═════ Data section ═════
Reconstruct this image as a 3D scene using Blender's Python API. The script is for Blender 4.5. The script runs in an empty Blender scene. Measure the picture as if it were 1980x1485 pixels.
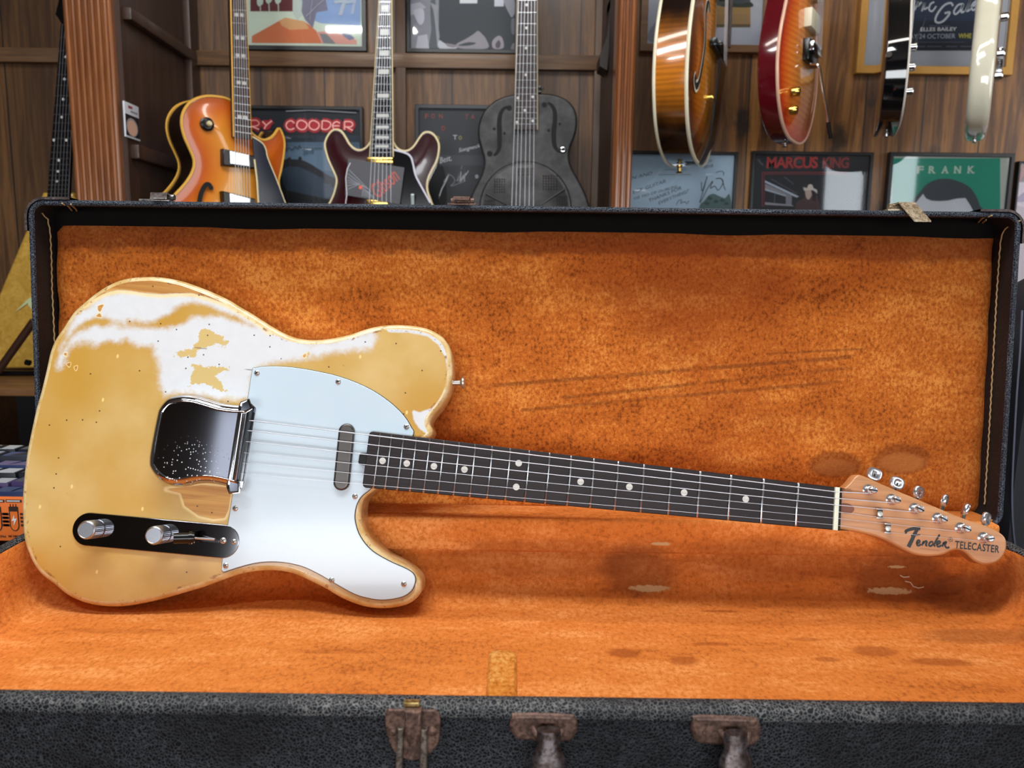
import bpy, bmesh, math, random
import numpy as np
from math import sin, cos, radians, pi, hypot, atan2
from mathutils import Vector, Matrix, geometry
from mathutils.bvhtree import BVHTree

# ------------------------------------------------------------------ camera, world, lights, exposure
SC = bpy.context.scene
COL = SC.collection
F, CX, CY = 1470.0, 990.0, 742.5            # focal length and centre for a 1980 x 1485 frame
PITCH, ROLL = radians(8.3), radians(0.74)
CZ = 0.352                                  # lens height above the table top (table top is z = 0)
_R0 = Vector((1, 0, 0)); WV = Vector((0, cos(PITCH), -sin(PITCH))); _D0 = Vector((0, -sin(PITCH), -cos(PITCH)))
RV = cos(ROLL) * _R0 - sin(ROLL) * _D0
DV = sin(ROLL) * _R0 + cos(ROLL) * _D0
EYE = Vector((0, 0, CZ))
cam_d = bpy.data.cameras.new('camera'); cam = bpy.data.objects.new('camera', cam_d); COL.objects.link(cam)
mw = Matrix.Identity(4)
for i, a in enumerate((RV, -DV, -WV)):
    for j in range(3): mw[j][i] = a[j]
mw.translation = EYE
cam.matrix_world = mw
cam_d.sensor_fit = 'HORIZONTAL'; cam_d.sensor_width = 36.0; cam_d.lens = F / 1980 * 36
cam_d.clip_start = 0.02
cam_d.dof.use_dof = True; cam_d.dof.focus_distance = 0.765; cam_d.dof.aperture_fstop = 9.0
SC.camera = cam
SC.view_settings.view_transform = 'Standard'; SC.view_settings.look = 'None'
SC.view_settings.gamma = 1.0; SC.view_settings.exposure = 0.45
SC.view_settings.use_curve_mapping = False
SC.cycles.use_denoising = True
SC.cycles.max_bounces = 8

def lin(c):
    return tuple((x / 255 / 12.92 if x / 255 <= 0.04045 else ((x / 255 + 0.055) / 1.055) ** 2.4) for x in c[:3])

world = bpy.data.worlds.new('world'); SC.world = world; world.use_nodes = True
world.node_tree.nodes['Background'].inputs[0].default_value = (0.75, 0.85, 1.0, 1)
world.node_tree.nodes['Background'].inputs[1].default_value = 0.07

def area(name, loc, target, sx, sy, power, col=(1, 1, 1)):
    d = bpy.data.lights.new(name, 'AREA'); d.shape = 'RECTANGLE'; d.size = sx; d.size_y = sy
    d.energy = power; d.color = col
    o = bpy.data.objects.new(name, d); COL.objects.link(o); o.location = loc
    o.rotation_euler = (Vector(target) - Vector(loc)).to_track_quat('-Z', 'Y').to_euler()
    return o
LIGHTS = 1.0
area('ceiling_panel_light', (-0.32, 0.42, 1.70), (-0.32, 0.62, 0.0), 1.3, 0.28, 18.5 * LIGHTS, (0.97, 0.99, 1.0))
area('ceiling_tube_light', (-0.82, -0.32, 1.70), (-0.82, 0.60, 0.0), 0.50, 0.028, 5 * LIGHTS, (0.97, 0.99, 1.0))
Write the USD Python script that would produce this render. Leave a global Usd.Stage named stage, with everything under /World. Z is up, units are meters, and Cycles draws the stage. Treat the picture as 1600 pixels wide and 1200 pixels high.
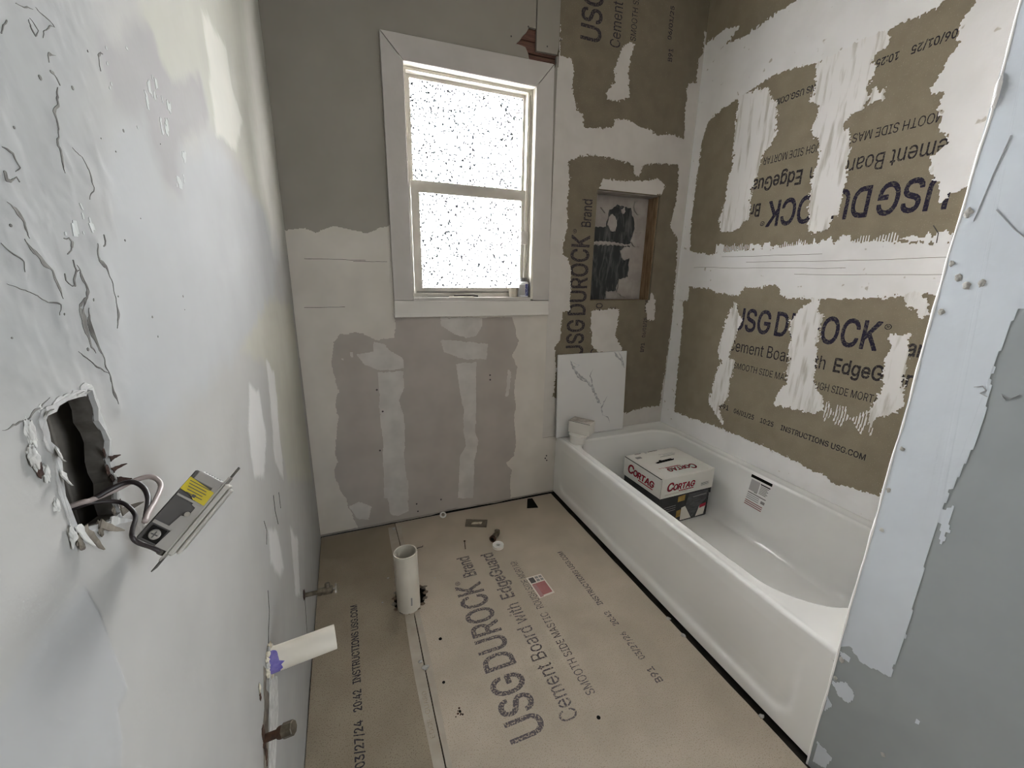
═════
■ Short exercise: The required output is the exact run of lines from the start of the records through the line containing "from mathutils.bvhtree import BVHTree", both ends included, with no pictures.

■ Solution to this problem:
Reconstruct this image as a 3D scene using Blender's Python API. The script is for Blender 4.5. The script runs in an empty Blender scene. Measure the picture as if it were 1980x1485 pixels.
import bpy, bmesh, math, random
import numpy as np
from math import sin, cos, radians, pi, hypot, atan2
from mathutils import Vector, Matrix, geometry
from mathutils.bvhtree import BVHTree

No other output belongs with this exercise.